MATERIAL PROVIDED:
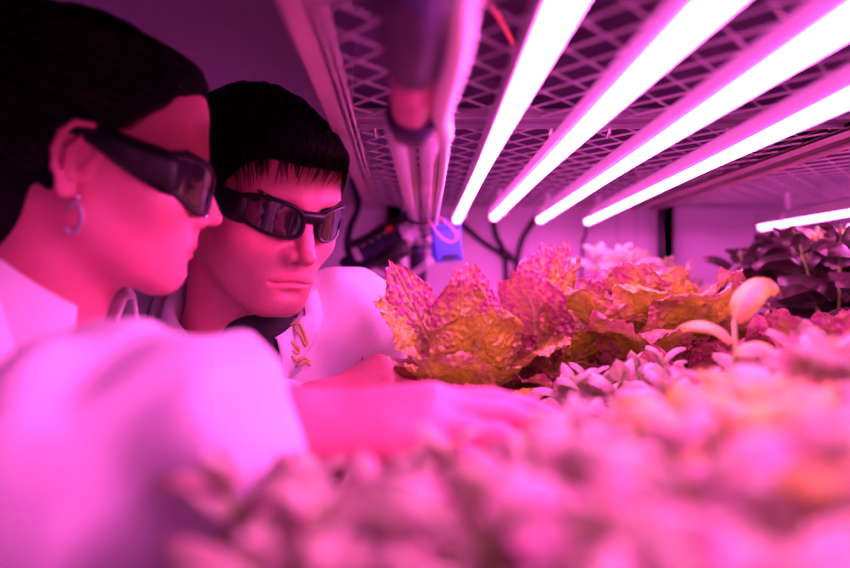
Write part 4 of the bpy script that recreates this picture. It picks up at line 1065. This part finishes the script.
# ---- foreground, out of focus, from the front of the camera to the hand of the woman
rf = np.random.RandomState(12); protos = []
fg = []
for j, y in enumerate((.20,.29,.38,.48)):
    for i in range(7):
        x = -.055+i*.068+(.03 if j % 2 else 0)+rf.uniform(-.01,.01)
        if x > .42 or (abs(x) < .03 and y < .18): continue
        fg.append((x, y+rf.uniform(-.012,.012)))
grp = 'blurred basil plants filling the foreground of the tray'
for k, (x, y) in enumerate(fg):
    top = -.058-.012*max(0, (.30-y)/.1) if x < .10 else (-.045 if x < .2 else -.02)
    if y > .42 and x < .10: top = -.125
    if y > .33 and x < .12: top = min(top, -.064)
    if x < -.03: top -= .014
    if y < .25: top = min(top, -.066)
    H = top-R
    mn = 'basil_yellow' if k % 7 == 3 else 'basil'
    lab = 'blurred pale basil plant in the foreground of the tray' if mn == 'basil' else 'blurred yellowish basil plant in the foreground of the tray'
    basil((x, y, R), lab, mn, 100+k, H=H, stems=4, LL=.058, spread=.032, group=grp if mn == 'basil' else 'blurred yellowish basil plants in the foreground')
# ---- neighbouring rack
rb = np.random.RandomState(9)
db = [((.56,1.12,R), .255), ((.62,1.25,R), .27), ((.55,1.34,R), .265), ((.68,1.12,R), .26), ((.66,1.40,R), .27), ((.59,.98,R), .235), ((.74,1.28,R), .26)]
names = ['nearest the side beam', 'with pale pink undersides', 'at the back beside the side beam', 'at the picture edge', 'at the back under the lamp end', 'in front, low and shaded', 'outermost of the row']
for k, (l, h) in enumerate(db): basil(l, 'dark purple basil on the neighbouring rack, '+names[k], 'basil_dark' if k != 1 else 'basil_dark', 200+k, H=h+.03, stems=6, LL=.088, spread=.075)
basil((.635,1.28,R), 'yellow lit basil under the lamp tube of the neighbouring rack', 'basil_yellow', 222, H=.315, stems=5, LL=.06, spread=.06)
basil((.57,1.22,R), 'mauve pink basil among the dark ones on the neighbouring rack', 'basil', 223, H=.225, stems=4, LL=.05, spread=.05)
# ================================================================ camera, world, exposure
sc = bpy.context.scene
cam = bpy.data.cameras.new('camera'); co = bpy.data.objects.new('camera', cam); C.objects.link(co); sc.camera = co
co.location = (0, 0, Z0); co.rotation_euler = (math.pi/2, 0, 0)
cam.sensor_width = 36; cam.lens = 35; cam.clip_start = .02
cam.dof.use_dof = True; cam.dof.focus_distance = .92; cam.dof.aperture_fstop = 2.4; cam.dof.aperture_blades = 0
w = bpy.data.worlds.new('world'); sc.world = w; w.use_nodes = True
w.node_tree.nodes['Background'].inputs[0].default_value = (.02,.004,.02,1)
sc.view_settings.view_transform = 'Standard'; sc.view_settings.look = 'None'; sc.view_settings.gamma = 1; sc.view_settings.exposure = .14
try: sc.view_settings.use_curve_mapping = False
except Exception: pass
sc.cycles.max_bounces = 8; sc.cycles.transmission_bounces = 4; sc.cycles.sample_clamp_indirect = 8
sc.cycles.use_denoising = True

REQUIREMENTS: Reproduce the material above in full, exactly, with no images.

FINISHED ANSWER:
Write part 4 of the bpy script that recreates this picture. It picks up at line 1065. This part finishes the script.
# ---- foreground, out of focus, from the front of the camera to the hand of the woman
rf = np.random.RandomState(12); protos = []
fg = []
for j, y in enumerate((.20,.29,.38,.48)):
    for i in range(7):
        x = -.055+i*.068+(.03 if j % 2 else 0)+rf.uniform(-.01,.01)
        if x > .42 or (abs(x) < .03 and y < .18): continue
        fg.append((x, y+rf.uniform(-.012,.012)))
grp = 'blurred basil plants filling the foreground of the tray'
for k, (x, y) in enumerate(fg):
    top = -.058-.012*max(0, (.30-y)/.1) if x < .10 else (-.045 if x < .2 else -.02)
    if y > .42 and x < .10: top = -.125
    if y > .33 and x < .12: top = min(top, -.064)
    if x < -.03: top -= .014
    if y < .25: top = min(top, -.066)
    H = top-R
    mn = 'basil_yellow' if k % 7 == 3 else 'basil'
    lab = 'blurred pale basil plant in the foreground of the tray' if mn == 'basil' else 'blurred yellowish basil plant in the foreground of the tray'
    basil((x, y, R), lab, mn, 100+k, H=H, stems=4, LL=.058, spread=.032, group=grp if mn == 'basil' else 'blurred yellowish basil plants in the foreground')
# ---- neighbouring rack
rb = np.random.RandomState(9)
db = [((.56,1.12,R), .255), ((.62,1.25,R), .27), ((.55,1.34,R), .265), ((.68,1.12,R), .26), ((.66,1.40,R), .27), ((.59,.98,R), .235), ((.74,1.28,R), .26)]
names = ['nearest the side beam', 'with pale pink undersides', 'at the back beside the side beam', 'at the picture edge', 'at the back under the lamp end', 'in front, low and shaded', 'outermost of the row']
for k, (l, h) in enumerate(db): basil(l, 'dark purple basil on the neighbouring rack, '+names[k], 'basil_dark' if k != 1 else 'basil_dark', 200+k, H=h+.03, stems=6, LL=.088, spread=.075)
basil((.635,1.28,R), 'yellow lit basil under the lamp tube of the neighbouring rack', 'basil_yellow', 222, H=.315, stems=5, LL=.06, spread=.06)
basil((.57,1.22,R), 'mauve pink basil among the dark ones on the neighbouring rack', 'basil', 223, H=.225, stems=4, LL=.05, spread=.05)
# ================================================================ camera, world, exposure
sc = bpy.context.scene
cam = bpy.data.cameras.new('camera'); co = bpy.data.objects.new('camera', cam); C.objects.link(co); sc.camera = co
co.location = (0, 0, Z0); co.rotation_euler = (math.pi/2, 0, 0)
cam.sensor_width = 36; cam.lens = 35; cam.clip_start = .02
cam.dof.use_dof = True; cam.dof.focus_distance = .92; cam.dof.aperture_fstop = 2.4; cam.dof.aperture_blades = 0
w = bpy.data.worlds.new('world'); sc.world = w; w.use_nodes = True
w.node_tree.nodes['Background'].inputs[0].default_value = (.02,.004,.02,1)
sc.view_settings.view_transform = 'Standard'; sc.view_settings.look = 'None'; sc.view_settings.gamma = 1; sc.view_settings.exposure = .14
try: sc.view_settings.use_curve_mapping = False
except Exception: pass
sc.cycles.max_bounces = 8; sc.cycles.transmission_bounces = 4; sc.cycles.sample_clamp_indirect = 8
sc.cycles.use_denoising = True